Bridget Phillipson, Labour MP for Houghton and Sunderland South, said:

“A new public vote on Brexit can and must be different to 2016. People are crying out for a more respectful, honest conversation about this whole issue. The People’s Voice event I held in Sunderland proved that when we bring people from all sides of the Brexit debate together, it needn’t turn acrimonious, we can agree on the facts and the challenges our country faces even if we disagree on the solutions.

“One of the tragedies of Brexit is that it has sucked all the oxygen from our political debate. For three years there has been a focus on little else but Europe, while our public services creak at the seams, child poverty rises and our industries lose confidence and cut jobs in the parts of the country that can least afford it. 

“I know there are divisions in this country and passionately held views on all sides of the Brexit debate, but I believe we’ll do far better talking about them than sweeping them under the carpet. A final say referendum can be different from 2016, it can start a conversation that’s long overdue about the things that really matter to this country.”


Andrew Cooper, Group Board Director of Populus and pollster for the 2016 Stronger In campaign.  said:

“The 2016 referendum left a bad taste in the mouth. Fake news, project fear and undeliverable promises damaged trust in politics and were a chief cause of the chaotic, never-ending Brexit process to which the nation has since been subjected.

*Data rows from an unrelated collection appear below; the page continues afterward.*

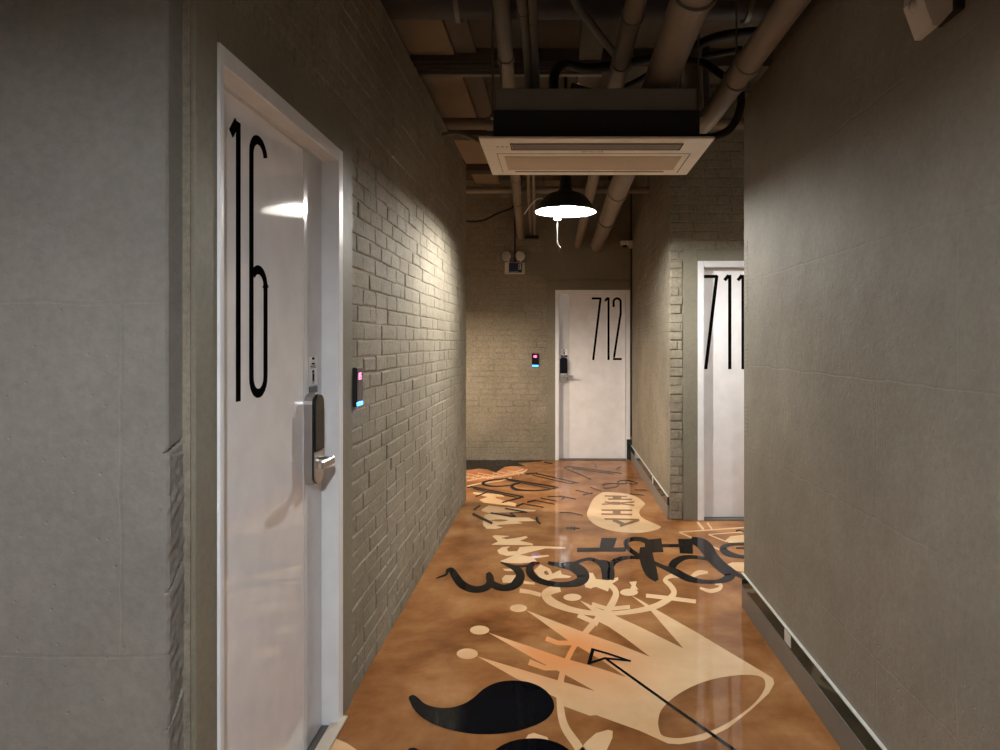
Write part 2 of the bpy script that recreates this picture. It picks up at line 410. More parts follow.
# ------------------------------------------------------------------ floor paintings
def G(px, py, h):
    """a spot on the floor seen at photo pixel (px, py)"""
    y = min(F*CH/max(py-342., 1), YB-.003)
    return ((px-557.)/F*y, y, h)
Z1 = lambda u, v: (460+.12*u, 455+.12*v)
Z2 = lambda u, v: (560+.12*u, 455+.12*v)
Z3 = lambda u, v: (430+.16*u, 520+.16*v)
Z4 = lambda u, v: (560+.2*u, 510+.2*v)
Z5 = lambda u, v: (400+.22*u, 580+.22*v)
Z6 = lambda u, v: (560+.24*u, 600+.24*v)
Z7 = lambda u, v: (330+.24*u, 640+.24*v)
Z8 = lambda u, v: (640+.12*u, 500+.12*v)
ZS = {id(Z1): .12, id(Z2): .12, id(Z3): .16, id(Z4): .2, id(Z5): .22, id(Z6): .24, id(Z7): .24, id(Z8): .12}
P0 = lambda u, v: (u, v)
ZS[id(P0)] = 1.0
class Paint:
    def __init__(s, h): s.mb = MB(); s.h = h; s.k = 0; s.fat = 1.0
    def poly(s, pts, Z=P0, smooth=False, holes=()):
        s.k += 1; h = s.h+s.k*.000012
        if smooth: pts = cr(pts, 5, True)
        P = [Z(*p) for p in pts]; H = [[Z(*p) for p in (cr(q, 5, True))] for q in holes]
        W = [G(*p, h)[:2] for p in P]; HW = [[G(*p, h)[:2] for p in q] for q in H]
        loops = [W]+HW
        tris = tessellate_polygon([[Vector((a, b, 0)) for a, b in l] for l in loops])
        flat = [p for l in loops for p in l]
        s.mb.add([(a, b, h) for a, b in flat], tris)
    def line(s, pts, w, Z=P0, smooth=False, cap=False):
        """w: one width or a list, in zoomed pixels"""
        s.k += 1; h = s.h+s.k*.000012
        ws = w if isinstance(w, (list, tuple)) else [w]*len(pts)
        sc_ = ZS[id(Z)]
        q = [(*Z(*p), max(ww*sc_*s.fat, .8)) for p, ww in zip(pts, ws)]
        if smooth: q = cr(q, 6)
        L, R = ribbon(q); n = len(L)
        vs = [G(*p, h) for p in L]+[G(*p, h) for p in R]
        s.mb.add(vs, [(i, i+1, n+i+1, n+i) for i in range(n-1)])
    def oval(s, c, rx, ry, Z=P0):
        s.poly([(c[0]+rx*math.cos(t*PI/16), c[1]+ry*math.sin(t*PI/16)) for t in range(32)], Z)
    def build(s, name, mat, label):
        o = s.mb.build(name, mat, floor)
        # faces must look up
        me = o.data
        flip = [p.index for p in me.polygons if p.normal.z < 0]
        if flip:
            import bmesh
            bm = bmesh.new(); bm.from_mesh(me); bm.faces.ensure_lookup_table()
            bmesh.ops.reverse_faces(bm, faces=[bm.faces[i] for i in flip]); bm.to_mesh(me); bm.free()
        o['label'] = label; return o

# clock-like sketch behind the crown (lowest coat)
p = Paint(.0004)
p.line([(604,612),(586,632),(572,650),(562,675),(560,700),(564,725),(577,745),(592,768)], [6,6,5,6,7,8,9,9], smooth=True)
p.line([(578,615),(598,624)], 5); p.line([(592,604),(608,609),(630,607)], [4,4,4])
p.line([(546,638.5),(558,643),(573,643)], [5,4.5,5]); p.line([(529,662),(545,668),(560,668)], [6,5,5])
p.line([(519.6,590.5),(530,592),(541,595)], [4.5,4,4])
p.line([(560,588),(550,591),(546,595),(552,602),(569,609),(590,613),(612,613.5),(636,611),(656,606),(670,598),(674,592),(670,585),(665,580),(672,576),(688,577)], [8,8,9,8,6,5,4.5,5,6,6,5.5,5,4,4,4], smooth=True)
p.line([(606,613),(613,602),(616,593),(611,586),(600,583)], [7,7,6,5,3], smooth=True)
p.poly([(130,312),(165,315),(180,345),(240,352),(290,335),(292,350),(250,375),(240,408),(180,385),(150,392),(118,372),(150,350)], Z4)
p.poly([(345,360),(385,356),(378,378),(392,400),(350,396),(358,378)], Z4)
p.line([(646,595.6),(668,598),(696,601.6)], 4); p.line([(690,578),(698,573),(708,572.5)], [3,5,2.5], smooth=True)
p.line([(700,588),(710,591),(719,589),(721,585),(715,584)], [2,4,4,3,2], smooth=True)
p.build('painted_clock', M['beige'], 'beige painted clock-like circle with hands, between the black word and the crown')
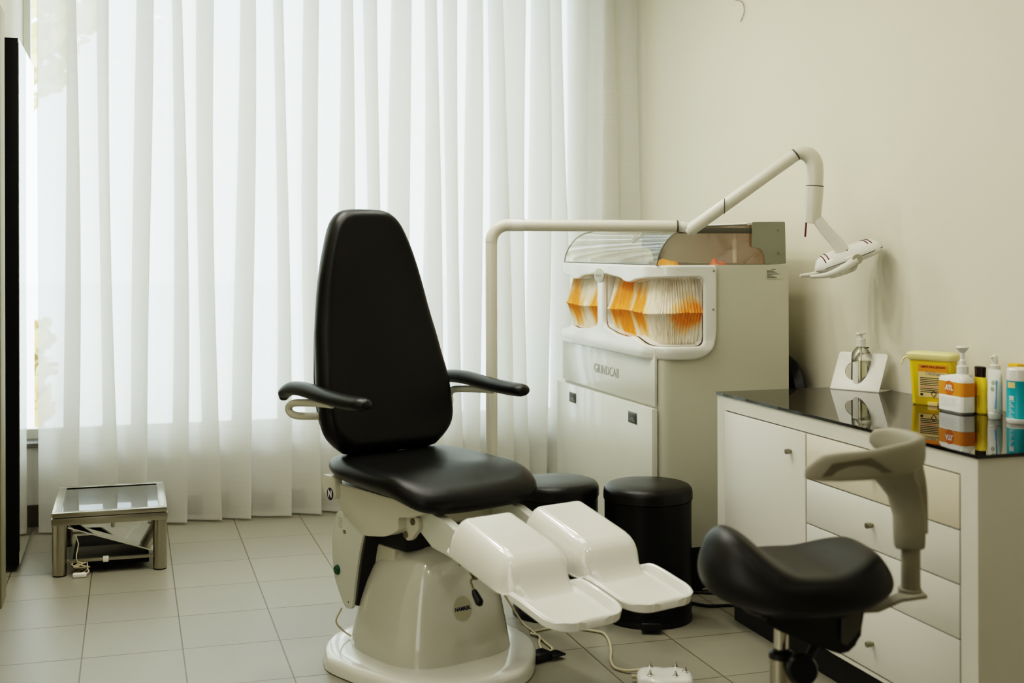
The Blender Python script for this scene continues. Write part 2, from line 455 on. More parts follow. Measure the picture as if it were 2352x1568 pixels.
def smooth01(t): t = max(0, min(1, t)); return t*t*(3-2*t)

# ================================================================== camera
YAW = 0.29517
cam_d = bpy.data.cameras.new('camera'); cam = bpy.data.objects.new('camera', cam_d); C.objects.link(cam)
cam.location = (0, 0, 1.35)
cam.rotation_euler = (Matrix.Rotation(-YAW, 4, 'Z') @ Matrix.Rotation(PI/2, 4, 'X') @ Matrix.Rotation(-0.00248, 4, 'Z')).to_euler()
cam_d.sensor_width = 36; cam_d.lens = 2877.8*36/2352
cam_d.shift_y = -(784-569.39)/2352
cam_d.clip_end = 200
cam_d.dof.use_dof = True; cam_d.dof.focus_distance = 4.7; cam_d.dof.aperture_fstop = 2.8
bpy.context.scene.camera = cam

# ================================================================== room
XL, XR, YW, YB, ZC = -0.511, 2.66, 6.52, -1.6, 2.95
struct('floor', box(XL-.1, XR+.1, YB-.1, YW+.1, -.08, 0), 'floor')
struct('ceiling', box(XL-.1, XR+.1, YB-.1, YW+.3, ZC, ZC+.08), 'ceil')
struct('wall_right', box(XR, XR+.1, YB-.1, YW+.3, 0, ZC), 'wall')
struct('wall_left', box(XL-.1, XL, YB-.1, YW+.3, 0, ZC), 'wall')
struct('wall_back', box(XL-.1, XR+.1, YB-.1, YB, 0, ZC), 'wall_dim')
SILL = .405
struct('wall_front', box(XL, XR, YW, YW+.25, 0, SILL-.02), 'lowwall')
struct('trim_1', box(2.42, XR, YW, YW+.25, SILL, ZC), 'wall')            # pier at the right end of the window
struct('trim_2', box(XL, 2.42, YW-.02, YW+.25, SILL-.02, SILL+.002, .003), 'granite')   # stone sill
struct('baseboard_front', box(XL, XR, YW-.012, YW, 0, .105, .002), 'baseboard')
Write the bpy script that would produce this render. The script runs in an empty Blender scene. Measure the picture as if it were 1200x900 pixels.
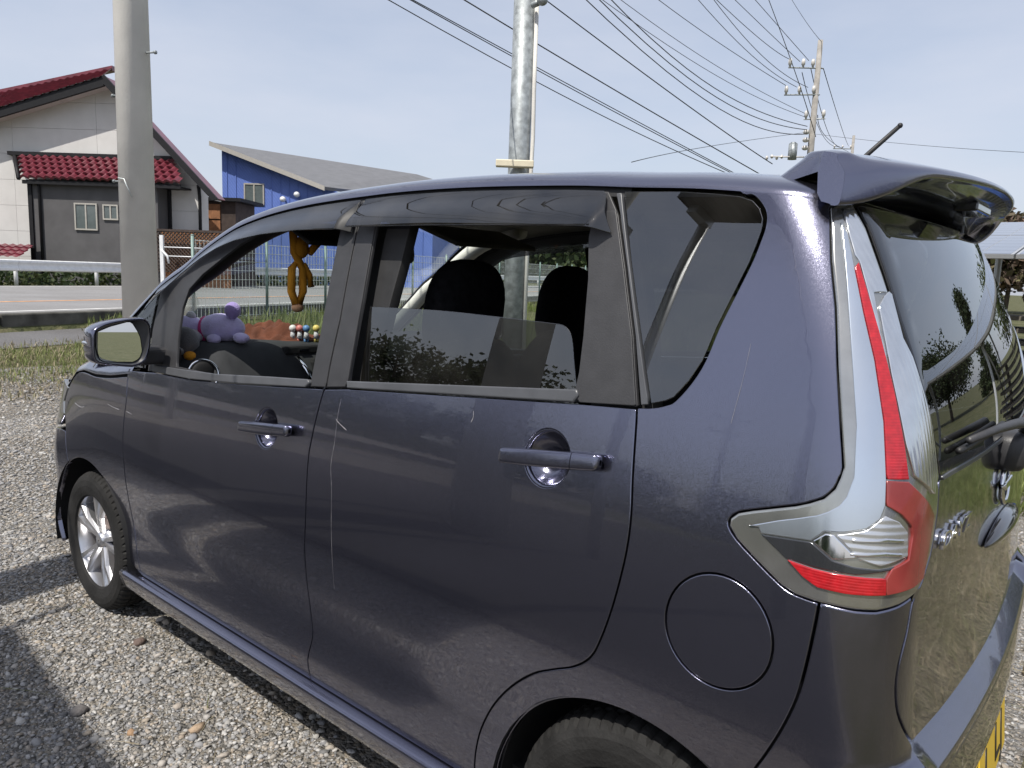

“Those campaigning to stay in the EU cannot be tin-eared to the towering challenges faced by so many people and communities across the UK. There are very good reasons why people voted for Brexit, a successful remain campaign will have to convince them that these challenges are best fixed working within, not outside, the EU.

“And we need to find a way to agree on some shared facts. A new referendum has the big advantage that it will test a specific Brexit deal against staying in the EU, so the trade offs will be clearer. But even so politicians and campaigners have a responsibility to treat facts with more respect.”


The People’s Voice initiative is set to continue with more events around the country, focussing on areas that voted heavily to leave. Locations being considered include Leigh, Luton and Islwyn (Welsh Valleys).